走行競技会の会場には一周約20メートルのコースが設けられた(写真1)。参加チーム数が昨年から倍増したこともあり,同じコースを二つ用意。それぞれで2チームずつが同時に出走し,スタートから2周してゴールするまでのタイムを競った(写真2,3,4)。タイム・トライアルは,インコース,アウトコースでそれぞれ1回ずつ,合計2回である。
レースにおいては,ロボットの光センサーを使ってコースに描かれた黒いラインを検出し,ラインに沿ってできるだけ速く走行するのが基本的な戦略となる。また,コースから外れたときにどのように復帰するかという「例外処理」の扱いも完走するためには重要なファクターだ。さらに,コース内には挑戦的な課題として,基本ルートから分岐するルートとして「近道」や「Zクランク」(写真5)などの“難所”が設けられており,参加者はそれらをどのように扱うか,という選択も迫られる。難所をクリアすることによってボーナス点を取得できる(実際には,走行タイムから所定時間を引く)が,こうしたところを通るとコースを外れるリスクが高まるからだ。
競技会における完走率は,おおよそ2~3割。コースアウトして競技台から転落したり,途中で立ち止まったり,コースを逆走したり,といったアクシデントに見舞われるチームが多かった中,コースを2周してゴール・ゲートの“狭き門”に辿りついたロボットは,会場からの拍手とチームの歓声で迎えられた(写真6)。また,難所に挑むロボットには大きな声援が送られた。特に,今回のコースの目玉である「Zクランク」は,そこにロボットが入るだけで場内はぐっと盛り上がり,ロボットの一挙一動に対して大きな歓声や嘆息があがるなど会場を大いに沸かせた(写真7)。難所に挑戦することをスタートの前に予告して,実際にそれをクリアするチームも現れるなど,イベント的な見せ場もあった。
結果は,安定した走りを見せた「O.R.C(オリンパスソフトウェアテクノロジー,写真8)」が第1位。2位が「TEAM-DRAGON(ソフトウェアコントロール 関西支社)」,3位が「QUEST(ユニテル)」。ほかに,Zクランクを見事クリアした「アクティブウィング(富士通ラーニングメディア 西日本ソリューション部)」と「田町レーシング(オージス総研 組み込みソリューション部)には審査員特別賞が贈られた。さらに,走行タイムが5位で,設計モデル審査における評価も高かった「なんだいや(仮)(リコーソフトウエア プロダクト事業部鳥取第三開発C)は,「モデルと走りの相関が取れている」としてJASA(組込みシステム技術協会)賞を受賞した。

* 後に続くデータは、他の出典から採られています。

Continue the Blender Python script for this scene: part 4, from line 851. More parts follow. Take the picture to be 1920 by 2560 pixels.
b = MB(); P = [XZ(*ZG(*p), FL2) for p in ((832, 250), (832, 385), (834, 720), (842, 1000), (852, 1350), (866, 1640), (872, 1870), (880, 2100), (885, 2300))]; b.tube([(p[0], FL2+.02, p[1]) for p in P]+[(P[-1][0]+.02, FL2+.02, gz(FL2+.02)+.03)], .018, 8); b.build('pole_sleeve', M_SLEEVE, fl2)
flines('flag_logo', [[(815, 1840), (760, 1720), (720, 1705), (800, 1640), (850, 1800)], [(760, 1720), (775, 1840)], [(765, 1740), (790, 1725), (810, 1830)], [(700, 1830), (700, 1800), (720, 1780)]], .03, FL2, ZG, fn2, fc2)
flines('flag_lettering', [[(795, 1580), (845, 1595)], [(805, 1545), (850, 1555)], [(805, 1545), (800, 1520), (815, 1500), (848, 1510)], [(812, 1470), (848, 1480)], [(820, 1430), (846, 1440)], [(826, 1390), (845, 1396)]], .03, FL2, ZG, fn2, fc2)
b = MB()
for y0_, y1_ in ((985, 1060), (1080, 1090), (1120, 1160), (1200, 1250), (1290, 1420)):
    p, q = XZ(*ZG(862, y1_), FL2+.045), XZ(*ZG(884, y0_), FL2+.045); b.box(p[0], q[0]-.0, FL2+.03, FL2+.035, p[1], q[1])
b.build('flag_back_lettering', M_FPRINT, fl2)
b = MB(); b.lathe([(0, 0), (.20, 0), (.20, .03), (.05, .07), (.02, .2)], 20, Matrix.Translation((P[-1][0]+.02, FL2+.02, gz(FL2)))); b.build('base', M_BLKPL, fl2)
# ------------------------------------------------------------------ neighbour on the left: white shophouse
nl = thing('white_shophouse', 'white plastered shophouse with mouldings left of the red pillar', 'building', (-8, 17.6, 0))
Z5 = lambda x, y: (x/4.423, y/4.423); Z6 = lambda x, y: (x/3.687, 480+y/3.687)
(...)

一方,ソフトウエア設計モデルの審査では,エクセレントモデルが「ムンムン(NECソフトウェア北陸)」,ゴールドモデルが「Realizing(オムロン)」,シルバーモデルが「豆ロボ(豆蔵)」,審査員特別賞が「Teamふるかわ(アルプス電気 車載電装事業部/ファームウェア技術部1グループ)」と「田町レーシング(オージス総研 組み込みソリューション部)」,JASA賞が「猫飯(ねこまんま)(キャッツ ソフトウェア事業部,専修大学ネットワーク情報学部)」。ロボットの設計モデルはすべて会場内にパネル展示されていたが,これらのモデルのパネルの前には大きな人垣ができ,関心を集めていた。
2006年11月には,今回の競技会において成績が優秀だった30チームが参加する「チャンピオンシップ大会」が開催される(11月15~17日に横浜で開催される組込み総合技術展ET2006のうち1日)。若手技術者たちの熱気を肌で感じるためにも,見に行ってみてはいかがだろうか。